Osamu Tezuka wrote about everything from Buddha to fascism and gave the world its favorite little boy robot. He’s known for a hundred different things and involved in just as many others that most don’t know were his. Practically every manga he’s done is a venerated smash, to the point of a few series having some obscene paperback prices. He’s a legend, but one that didn’t really speak to me. Until I found one of his books that wasn’t about a shadow doctor or a demon hunter or any of the other boys’ stories that regularly accompany his name atop lists: my Tezuka first love was his shōjo work, girl comics, a prince and princess separated at birth. And it’s the end of the ’50s, so when we say girl comics.
But what do girls want in a comic? Swashbuckling, magic, samurais, detectives, deceptions, angels, delinquents. Lots of jokes. Tezuka understands (and delivers).

It’s fun, and even when things get choppy for the leads you know there’s a happy ending coming eventually. They’re fairy tale-ish kind of stories (mostly), with genre conventions to match. With switched faces at birth, a trickster sprite turns sweet, actually, and the mask to hide the princess’ face leads to intrigue. Courtly deception, one heir is stolen away and another has to live a double life in their place, until circumstance and swordplay bring them back together. A story starts out in a castle but moves naturally to the flophouse. Talking animals and angry spirits, monsters in the forest that gobble up children, and gangs of bandits who save them (by hiding them in a giant loaf of bread).

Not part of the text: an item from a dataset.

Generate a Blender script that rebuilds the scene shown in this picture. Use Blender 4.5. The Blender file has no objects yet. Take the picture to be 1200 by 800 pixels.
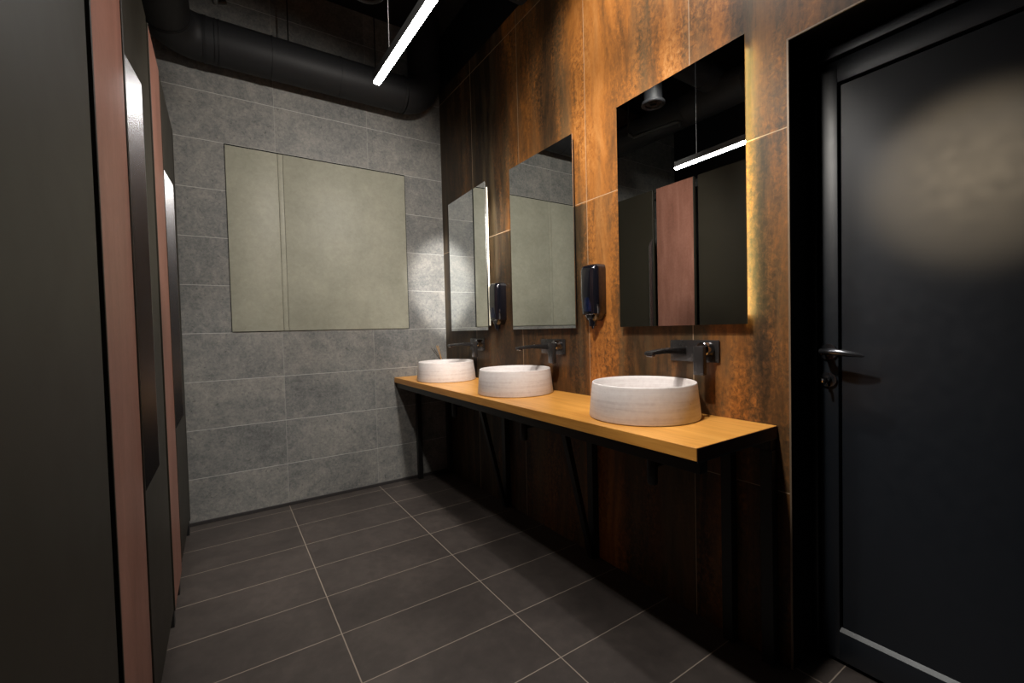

Folklore aficionados and other classroom regulars will be familiar with the focus on story over history. Iconic characters you meet and run with. The story of Little Red Riding Hood doesn’t normally spend time recalling the conditions under which grandmother fell ill or the days before the woodsman was old enough to swing an axe. You get busy with what they are up to. Tezuka’s Kokeshi Detective Agency. Pako, third grade, is incredibly observant, inquisitive, and fearless. She solves crimes. That’s it, off you go.
I guess that’s what qualified them as girls’ comics. The detective, the fairy, princess, kenshi, outlaw queen, crossdressing swashbuckler, the heroes of the stories are all heroines. The gender binary sucks, it was used to hurt people then, when the industry was drawing dividing lines in print, and it is used to hurt people now. The idea that what makes these comics for girls is they are about girls is insipid. Tezuka’s dated but teachable shōjo comics are a blast because he subverted the norms, the girls who wouldn’t stay home when told to are raised up to the station of hero. They feel every bit the shōnen story, maybe even a little more sophisticated? The action that was supposed to be purely boys’ books’ territory is just as present, but there’s a bunch of examining gender roles and class expectations where the nosebleeds or BM jokes would be. She’s got powers beyond those of ordinary people, and she uses them to be kind.


The big sell for these books’ look is they are also very ’50s and feel it. I was drawn to Tezuka’s work by his iconic, vintage simplicity, right there with Walt Disney and Ub Iwerks in creating the aesthetic that would define the time. I saw Snow White (with a dash of Little Nemo) in the creatures of the forest in Twin Knights. The Edo period in The Storm Fairy sure reads like A Touch of Zen but fashioned by the king of ducks Carl Barks. These books really are extra-pleasing on the eye if you enjoy the old time good stuff.
Tezuka’s art is deceptively simple at first glance. Cherubic, stocky figures, so retro! The broad operatic gestures are streamlined like a pinstriper. Super Uderzo also. Then see the patterns on the clothes, the delicacy and detail. The castles, cities, scenarios that surround the girls follow through immediately behind, and then you’re a little surprised you could’ve ever felt panels so busting with work were unembellished. Tezuka fills the page as water fills the pitcher. There’s a Geof Darrow, Evan Dorkin panel and page density thing happening, just as subtly. Not simple at all, Tezuka is someone who knows how to do everything enough.